By Anita CooperFebruary 02, 2022
  • Whether you’re a real estate agent doing rehabs or you simply want to keep more of your hard earned money, you may have considered getting your real estate broker license. However, you also may be wondering if it's worth all of the extra time and money to get it.

    Of course, you’ll have to be the one to make the final decision, but hopefully, once you’ve finished reading this, you’ll have the information you need to make the decision that’s right for you.

    Pros of getting your real estate broker license

    Career independence

    One of the most touted reasons, and rightfully so, for getting a broker’s license is that you call all of the shots. Who doesn’t love that?

    For example, if you’re an investor and love to flip houses, you get to choose the deals you go after. As an agent, if you’re more aggressive in the flips you’d like to do, it can be frustrating if the brokerage you’re working under is ultra conservative.

    The control you have as an agent is limited. For example, your broker owns the actual listing; you act as a salesperson for your broker. But if you hold your own broker license, you get the say on the properties that you believe will give you the best returns for your investment.

    In short, there are limited opportunities for real estate agents to advance their careers.

    Options

    When you work for yourself there are so many directions you can take your career.

    As a designated or principal broker, you can become a broker-owner (where you own the brokerage).

    You can also take on the role of property management. Property management companies must have a licensed broker on their staff. In this scenario, you can either work for an existing property management company, or you can start your own and not have to hire another broker.

    Your real estate broker license could allow you to supervise a team of agents and earn commissions from their sales. 

    Or, you could also become an associate broker. Associated brokers can often make a higher commission while still working with clients directly.

    Brokers who choose this route often don't want to deal with the added responsibilities that come with running an agency - interacting with clients in person suits them. They may decide to pursue their broker license to improve their commission split or simply increase their real estate knowledge.

    Sometimes, a broker opts to work as an associate broker to gain some real-world experience before opening their own agency.

    More Knowledge

    Once you gain your broker license, you’re automatically considered a real estate authority; you’ll know more than the average agent, which means you can help to train and mentor other agents. 

    As a broker, you have a marketing advantage as you can target clients who prefer to work with those they perceive to be more experienced.

    Financial autonomy

    Another, perhaps more obvious, draw to getting a broker license is that you don’t have to split your earnings. Who wouldn’t love to keep 100% of the commission? 

    You may negotiate the commission split based on the agent's experience and other factors, such as the amount of help your agency provides.

    Not only can you negotiate a better commission split for yourself as a broker than you can as an agent, but you can also collect desk fees from your agents to ensure a reliable income, whether or not they make a sale.

    As an agent, you’re already aware that brokers bring home more money, but how much more?

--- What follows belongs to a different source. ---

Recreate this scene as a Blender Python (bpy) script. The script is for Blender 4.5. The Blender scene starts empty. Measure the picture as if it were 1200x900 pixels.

    It depends on several things, but according to Investopedia, the median salary for agents is around $48,608 whereas the median broker income is about $59,768.

    ZipRecruiter reports that real estate agents across the country working full time earn between $66,000 and $91,000 per year, with brokers pulling in as much as $80,000 to $110,000 annually.

    It is difficult to pinpoint exact earnings (especially in a commission-based system), and your earnings will also depend on where you've set up shop, however, it is almost certain that your broker license will boost your salary no matter where you are in the US.

    All of this sounds good, right?

    Well, like anything in life, you've got to take the bad with the good. However great the benefits of a broker's license are, there are some negatives which need to be understood and considered before going through the licensing process.

    Cons of getting your broker license

    It takes more effort to get...

    The process of getting your real estate broker license will vary depending on the state, but it’s very similar across the board. Some things you can expect include the need to:

    • Have some kind of experience as a real estate agent
    • Take a broker class
    • Pass your broker exam

    The requirements you’re expected to have will vary wildly too. 

    For example, in Massachusetts, you’re required to have 3 years of experience working as a real estate agent, plus you must complete 40 hours of coursework. In California, you don’t have to have agent experience if you graduated from college with some degree in real estate. But in Texas, you must have 900 hours of coursework!

    You may work even harder than you do now

    Depending on the role you undertake with your broker license, you may end up taking on more work. A lot of this work is administrative - scheduling open houses, reviewing and drafting contracts, building client databases, dealing with agent and client issues, etc.

    Real estate agents love the thrill of a sale and interacting with clients, but administrative work often bores them. When it comes to helping people buy or sell their homes, don't feel obligated to become a broker - especially if you don't think you'll enjoy the work.

    The greater the responsibility, the greater the risk

    As an agent, your brokerage has legal and financial responsibility for your transactions. This responsibility passes to you as an agent broker.

    There are certain broker roles that carry higher risk than others. If you plan to manage a team of agents, know that they are your financial and legal responsibility. If things go wrong, you could be held responsible.

    Besides the increase in liability, as a broker if you go on your own you’ll have upfront expenses such as MLS access, insurance, broker fees, etc. and more paperwork too, so be sure it’s something you’re comfortable dealing with.

    In summary, if you’re feeling a bit stagnant in your career, your next step could be to get your real estate broker license. Not only can you still work with both buyers and sellers, but having your broker license can move your career in an entirely different direction.